The building Rivera lives in was one of their biggest projects. It was built from the ground up.

"This building itself has three key components to it. It is cold climate air source heat pumps, it is a solar array, and then it also has a integrated geothermal system paired with the fact that this is an all-electric building that has no interconnection to National Fuel," Ra said. "This is a beaming example of what sustainable development can look like on a multi-unit scale."

Their other big point of pride is price.

“Our rents can be as low as $753 upwards to $1,000 for a two-bedroom, three-bedroom, or a four-bedroom inside of a current market like the West Side, where a three-bedroom house can easily be $1,600,” he said.

It's sustainable, quality housing that won’t break the bank, made possible by funding from the New York State Energy Research Development Agency, Homes and Community Renewal, the Homeless Housing Assistance program and more.

“When you mush all of that together, you really have a comprehensive funding stack that can really build highly sustainable, affordable and supportive projects,” Ra said.

Getting people into rental units is just the first step.

“Climate Community Homes is the retrofit of five existing Buffalo doubles,” he said.

Those doubles will then be offered to first-time homeowners.

“The beautiful part about that is we're utilizing our existing tenant base that has already been inside of our ecosystem and then ushering them into that next platform of life,” Ra said.

It's lifting people up in more ways than one.

“The majority of our workforce is BIPOC or M and WBE (Minority and Women-Owned Business Enterprises) participation," Ra said. "So minority men, minority women, Black, Indigenous and people of color are being able to walk right outside their front door, build up their neighborhood, keep the money inside of the community, use that to support themselves and create generational wealth for themselves.”
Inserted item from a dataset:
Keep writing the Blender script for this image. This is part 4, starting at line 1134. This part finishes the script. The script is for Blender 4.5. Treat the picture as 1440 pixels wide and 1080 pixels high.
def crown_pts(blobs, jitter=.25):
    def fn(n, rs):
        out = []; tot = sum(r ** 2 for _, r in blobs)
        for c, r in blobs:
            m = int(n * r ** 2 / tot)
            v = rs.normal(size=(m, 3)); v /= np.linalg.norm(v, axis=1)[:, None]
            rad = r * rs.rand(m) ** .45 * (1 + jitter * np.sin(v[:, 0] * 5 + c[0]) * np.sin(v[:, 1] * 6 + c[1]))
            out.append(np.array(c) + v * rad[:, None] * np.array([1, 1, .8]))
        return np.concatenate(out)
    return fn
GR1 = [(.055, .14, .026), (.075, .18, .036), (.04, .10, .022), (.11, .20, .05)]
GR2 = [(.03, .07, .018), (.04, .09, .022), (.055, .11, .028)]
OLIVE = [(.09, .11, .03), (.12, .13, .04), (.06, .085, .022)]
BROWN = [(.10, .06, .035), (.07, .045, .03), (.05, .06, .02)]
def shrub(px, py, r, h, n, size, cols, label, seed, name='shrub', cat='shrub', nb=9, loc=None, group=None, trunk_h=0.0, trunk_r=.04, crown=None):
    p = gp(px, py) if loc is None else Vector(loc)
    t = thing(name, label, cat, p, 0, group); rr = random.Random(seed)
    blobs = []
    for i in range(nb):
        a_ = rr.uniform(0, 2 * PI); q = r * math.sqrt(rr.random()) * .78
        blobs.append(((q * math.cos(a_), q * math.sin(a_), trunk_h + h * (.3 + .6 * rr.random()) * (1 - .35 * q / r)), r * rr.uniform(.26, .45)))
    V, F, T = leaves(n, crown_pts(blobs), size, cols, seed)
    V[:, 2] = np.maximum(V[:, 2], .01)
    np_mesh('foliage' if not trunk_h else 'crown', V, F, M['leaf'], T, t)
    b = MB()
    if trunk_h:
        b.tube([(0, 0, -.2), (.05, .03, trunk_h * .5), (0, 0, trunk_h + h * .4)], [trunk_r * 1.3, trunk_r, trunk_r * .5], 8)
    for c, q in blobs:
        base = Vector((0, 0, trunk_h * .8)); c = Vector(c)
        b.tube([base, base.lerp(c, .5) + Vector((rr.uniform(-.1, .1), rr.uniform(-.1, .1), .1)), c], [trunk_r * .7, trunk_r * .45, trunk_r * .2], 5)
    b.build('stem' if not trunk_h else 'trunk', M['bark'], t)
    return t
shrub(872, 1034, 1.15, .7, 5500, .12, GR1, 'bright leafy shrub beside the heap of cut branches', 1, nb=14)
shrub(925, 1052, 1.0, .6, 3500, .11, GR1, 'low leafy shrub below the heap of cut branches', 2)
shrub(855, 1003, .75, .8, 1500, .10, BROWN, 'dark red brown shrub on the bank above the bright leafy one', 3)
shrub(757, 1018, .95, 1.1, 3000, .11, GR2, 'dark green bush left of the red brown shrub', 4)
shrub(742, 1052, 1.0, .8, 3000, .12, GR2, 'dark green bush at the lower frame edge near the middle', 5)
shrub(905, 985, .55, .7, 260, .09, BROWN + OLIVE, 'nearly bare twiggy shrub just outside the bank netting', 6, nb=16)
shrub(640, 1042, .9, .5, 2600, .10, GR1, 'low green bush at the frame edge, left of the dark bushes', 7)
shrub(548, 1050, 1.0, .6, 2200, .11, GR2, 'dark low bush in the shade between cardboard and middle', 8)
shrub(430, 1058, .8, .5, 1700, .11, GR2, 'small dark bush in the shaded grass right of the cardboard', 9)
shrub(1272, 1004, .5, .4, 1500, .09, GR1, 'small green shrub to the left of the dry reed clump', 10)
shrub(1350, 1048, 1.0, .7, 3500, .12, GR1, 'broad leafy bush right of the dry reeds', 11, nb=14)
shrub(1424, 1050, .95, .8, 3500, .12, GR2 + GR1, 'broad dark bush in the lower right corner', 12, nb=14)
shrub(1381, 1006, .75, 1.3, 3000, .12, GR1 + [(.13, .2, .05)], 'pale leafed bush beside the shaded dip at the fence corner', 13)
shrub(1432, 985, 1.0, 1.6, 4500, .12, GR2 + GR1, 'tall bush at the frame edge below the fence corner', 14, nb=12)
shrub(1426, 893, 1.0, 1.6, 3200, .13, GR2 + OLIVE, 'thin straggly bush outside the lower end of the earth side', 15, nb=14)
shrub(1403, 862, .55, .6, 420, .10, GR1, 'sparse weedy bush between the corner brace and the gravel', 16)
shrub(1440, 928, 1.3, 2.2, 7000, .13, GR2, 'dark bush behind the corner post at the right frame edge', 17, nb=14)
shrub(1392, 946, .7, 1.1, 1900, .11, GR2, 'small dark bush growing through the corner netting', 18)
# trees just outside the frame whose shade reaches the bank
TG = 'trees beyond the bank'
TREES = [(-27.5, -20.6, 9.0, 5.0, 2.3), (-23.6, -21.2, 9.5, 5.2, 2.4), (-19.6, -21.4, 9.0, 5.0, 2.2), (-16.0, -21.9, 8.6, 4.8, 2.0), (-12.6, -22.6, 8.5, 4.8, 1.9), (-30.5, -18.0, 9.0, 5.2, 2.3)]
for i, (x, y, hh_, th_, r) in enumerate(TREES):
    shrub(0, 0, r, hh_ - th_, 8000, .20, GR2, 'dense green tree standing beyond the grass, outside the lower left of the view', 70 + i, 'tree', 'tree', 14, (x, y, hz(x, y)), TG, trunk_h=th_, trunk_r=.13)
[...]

One of the first people who will see those benefits is Clarabel Rivera.

“I never pictured myself being a homeowner,” she said. “I was hoping and praying for something better for me. You know, that it will happen.”

With many of her family still in less-than-ideal units, she’s grateful she can take this leap not just for herself, but her future tenant too.

“I pray that will be my mother," she said. "Peace of mind for her, peace of mind for myself. [...] It will be a beautiful blessing.”

Rental units like the one Rivera is in do have income cutoffs and there is a lot more demand than supply, so people can spend a while on a waiting list.

The idea with this new project is that tenants will move to homeownership and more of those apartments will open up.